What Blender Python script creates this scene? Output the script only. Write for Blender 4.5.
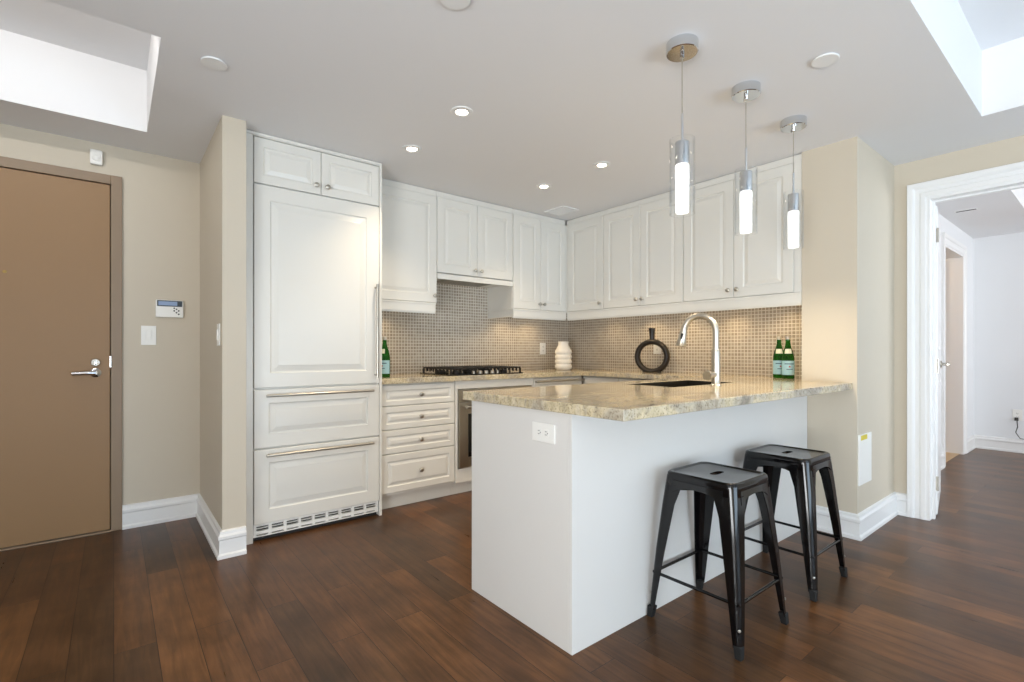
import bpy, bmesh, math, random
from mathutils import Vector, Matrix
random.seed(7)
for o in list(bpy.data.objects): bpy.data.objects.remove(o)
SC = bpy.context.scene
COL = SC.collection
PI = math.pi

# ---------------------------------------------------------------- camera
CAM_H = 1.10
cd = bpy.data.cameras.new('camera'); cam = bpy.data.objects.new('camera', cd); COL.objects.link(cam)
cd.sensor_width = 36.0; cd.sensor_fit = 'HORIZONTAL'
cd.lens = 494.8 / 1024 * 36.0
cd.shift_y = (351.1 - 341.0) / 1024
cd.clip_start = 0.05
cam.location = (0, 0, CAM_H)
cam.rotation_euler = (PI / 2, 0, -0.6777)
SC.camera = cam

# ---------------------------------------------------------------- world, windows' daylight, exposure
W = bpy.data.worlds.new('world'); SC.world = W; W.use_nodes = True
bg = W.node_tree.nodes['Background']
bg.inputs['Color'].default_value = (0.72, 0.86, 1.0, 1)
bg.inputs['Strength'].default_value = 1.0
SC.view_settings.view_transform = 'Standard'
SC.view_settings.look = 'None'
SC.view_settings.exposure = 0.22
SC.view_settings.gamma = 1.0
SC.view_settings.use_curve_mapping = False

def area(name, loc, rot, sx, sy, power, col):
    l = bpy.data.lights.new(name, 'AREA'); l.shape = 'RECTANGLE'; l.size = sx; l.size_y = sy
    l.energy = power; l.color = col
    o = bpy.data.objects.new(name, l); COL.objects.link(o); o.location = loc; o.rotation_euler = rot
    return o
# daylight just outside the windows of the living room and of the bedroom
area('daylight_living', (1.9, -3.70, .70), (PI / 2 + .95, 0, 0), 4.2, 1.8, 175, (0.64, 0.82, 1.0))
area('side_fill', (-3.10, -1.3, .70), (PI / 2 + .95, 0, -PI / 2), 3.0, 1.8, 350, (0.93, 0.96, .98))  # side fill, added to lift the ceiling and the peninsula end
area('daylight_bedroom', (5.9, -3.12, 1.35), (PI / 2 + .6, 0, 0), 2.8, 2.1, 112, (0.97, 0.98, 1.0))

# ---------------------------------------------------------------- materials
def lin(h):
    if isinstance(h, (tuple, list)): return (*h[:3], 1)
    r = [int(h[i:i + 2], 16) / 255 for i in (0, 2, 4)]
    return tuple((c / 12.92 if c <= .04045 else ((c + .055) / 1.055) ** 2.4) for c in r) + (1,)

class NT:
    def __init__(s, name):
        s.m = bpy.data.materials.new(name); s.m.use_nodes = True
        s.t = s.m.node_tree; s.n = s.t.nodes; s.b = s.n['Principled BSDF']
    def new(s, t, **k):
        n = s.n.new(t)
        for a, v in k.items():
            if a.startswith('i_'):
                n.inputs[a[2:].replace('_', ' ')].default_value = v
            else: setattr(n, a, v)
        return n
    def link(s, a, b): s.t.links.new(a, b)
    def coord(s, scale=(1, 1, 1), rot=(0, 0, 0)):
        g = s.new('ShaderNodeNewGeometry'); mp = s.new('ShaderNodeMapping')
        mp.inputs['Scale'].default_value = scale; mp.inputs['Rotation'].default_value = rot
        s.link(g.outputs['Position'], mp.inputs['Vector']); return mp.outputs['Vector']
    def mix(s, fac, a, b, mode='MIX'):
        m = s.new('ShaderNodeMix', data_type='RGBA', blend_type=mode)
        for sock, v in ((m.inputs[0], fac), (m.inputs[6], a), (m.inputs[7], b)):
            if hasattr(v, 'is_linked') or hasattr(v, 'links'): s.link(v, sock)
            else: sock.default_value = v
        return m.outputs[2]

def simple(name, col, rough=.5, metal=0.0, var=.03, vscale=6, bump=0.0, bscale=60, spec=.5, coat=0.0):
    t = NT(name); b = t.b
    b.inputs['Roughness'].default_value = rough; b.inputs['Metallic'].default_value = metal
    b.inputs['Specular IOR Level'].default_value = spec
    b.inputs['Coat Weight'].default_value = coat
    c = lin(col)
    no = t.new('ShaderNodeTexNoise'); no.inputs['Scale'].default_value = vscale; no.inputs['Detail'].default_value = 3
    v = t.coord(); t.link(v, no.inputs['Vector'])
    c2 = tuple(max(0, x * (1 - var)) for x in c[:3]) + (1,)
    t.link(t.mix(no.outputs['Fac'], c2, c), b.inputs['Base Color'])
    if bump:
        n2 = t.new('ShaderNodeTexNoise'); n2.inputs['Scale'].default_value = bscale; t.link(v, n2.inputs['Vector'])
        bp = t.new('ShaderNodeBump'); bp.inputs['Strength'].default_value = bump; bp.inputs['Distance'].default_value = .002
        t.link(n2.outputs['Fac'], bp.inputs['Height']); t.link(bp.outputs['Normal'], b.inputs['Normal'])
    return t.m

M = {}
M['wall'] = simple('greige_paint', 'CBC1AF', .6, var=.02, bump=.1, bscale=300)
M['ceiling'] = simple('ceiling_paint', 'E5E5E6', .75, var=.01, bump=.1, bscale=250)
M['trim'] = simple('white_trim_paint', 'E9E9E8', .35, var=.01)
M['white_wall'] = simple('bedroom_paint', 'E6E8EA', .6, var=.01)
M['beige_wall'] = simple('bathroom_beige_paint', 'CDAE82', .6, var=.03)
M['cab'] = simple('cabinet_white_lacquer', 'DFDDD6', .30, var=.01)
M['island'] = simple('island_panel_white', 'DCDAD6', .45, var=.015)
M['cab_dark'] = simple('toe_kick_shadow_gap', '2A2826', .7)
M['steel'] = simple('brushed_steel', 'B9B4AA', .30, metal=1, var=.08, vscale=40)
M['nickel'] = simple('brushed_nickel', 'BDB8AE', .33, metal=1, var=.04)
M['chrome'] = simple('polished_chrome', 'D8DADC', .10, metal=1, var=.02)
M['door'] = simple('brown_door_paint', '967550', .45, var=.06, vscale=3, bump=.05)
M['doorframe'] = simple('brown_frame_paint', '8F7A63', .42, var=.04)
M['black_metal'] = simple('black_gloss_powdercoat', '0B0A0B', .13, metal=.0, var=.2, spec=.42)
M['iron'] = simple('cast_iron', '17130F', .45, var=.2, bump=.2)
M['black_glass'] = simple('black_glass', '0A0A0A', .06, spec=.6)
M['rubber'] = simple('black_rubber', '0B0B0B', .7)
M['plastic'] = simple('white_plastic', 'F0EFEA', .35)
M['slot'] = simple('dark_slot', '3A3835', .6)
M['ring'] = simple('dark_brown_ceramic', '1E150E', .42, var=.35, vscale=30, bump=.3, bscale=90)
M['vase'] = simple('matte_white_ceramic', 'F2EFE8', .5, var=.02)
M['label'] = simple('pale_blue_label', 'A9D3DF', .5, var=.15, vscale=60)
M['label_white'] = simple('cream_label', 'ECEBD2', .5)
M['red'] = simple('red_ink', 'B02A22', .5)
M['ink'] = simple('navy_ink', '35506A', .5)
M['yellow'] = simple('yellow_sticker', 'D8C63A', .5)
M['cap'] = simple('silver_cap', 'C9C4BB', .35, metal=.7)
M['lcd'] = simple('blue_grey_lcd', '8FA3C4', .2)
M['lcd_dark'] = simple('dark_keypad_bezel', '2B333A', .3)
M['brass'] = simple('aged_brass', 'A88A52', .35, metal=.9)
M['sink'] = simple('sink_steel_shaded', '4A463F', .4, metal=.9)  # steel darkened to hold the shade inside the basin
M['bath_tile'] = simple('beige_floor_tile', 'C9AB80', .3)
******
### What the task requires
Leave the pictures out and reproduce exactly the lines from the top of the listing above through the line with "SC.view_settings.use_curve_mapping = False".

### Full answer
What Blender Python script creates this scene? Output the script only. Write for Blender 4.5.
import bpy, bmesh, math, random
from mathutils import Vector, Matrix
random.seed(7)
for o in list(bpy.data.objects): bpy.data.objects.remove(o)
SC = bpy.context.scene
COL = SC.collection
PI = math.pi

# ---------------------------------------------------------------- camera
CAM_H = 1.10
cd = bpy.data.cameras.new('camera'); cam = bpy.data.objects.new('camera', cd); COL.objects.link(cam)
cd.sensor_width = 36.0; cd.sensor_fit = 'HORIZONTAL'
cd.lens = 494.8 / 1024 * 36.0
cd.shift_y = (351.1 - 341.0) / 1024
cd.clip_start = 0.05
cam.location = (0, 0, CAM_H)
cam.rotation_euler = (PI / 2, 0, -0.6777)
SC.camera = cam

# ---------------------------------------------------------------- world, windows' daylight, exposure
W = bpy.data.worlds.new('world'); SC.world = W; W.use_nodes = True
bg = W.node_tree.nodes['Background']
bg.inputs['Color'].default_value = (0.72, 0.86, 1.0, 1)
bg.inputs['Strength'].default_value = 1.0
SC.view_settings.view_transform = 'Standard'
SC.view_settings.look = 'None'
SC.view_settings.exposure = 0.22
SC.view_settings.gamma = 1.0
SC.view_settings.use_curve_mapping = False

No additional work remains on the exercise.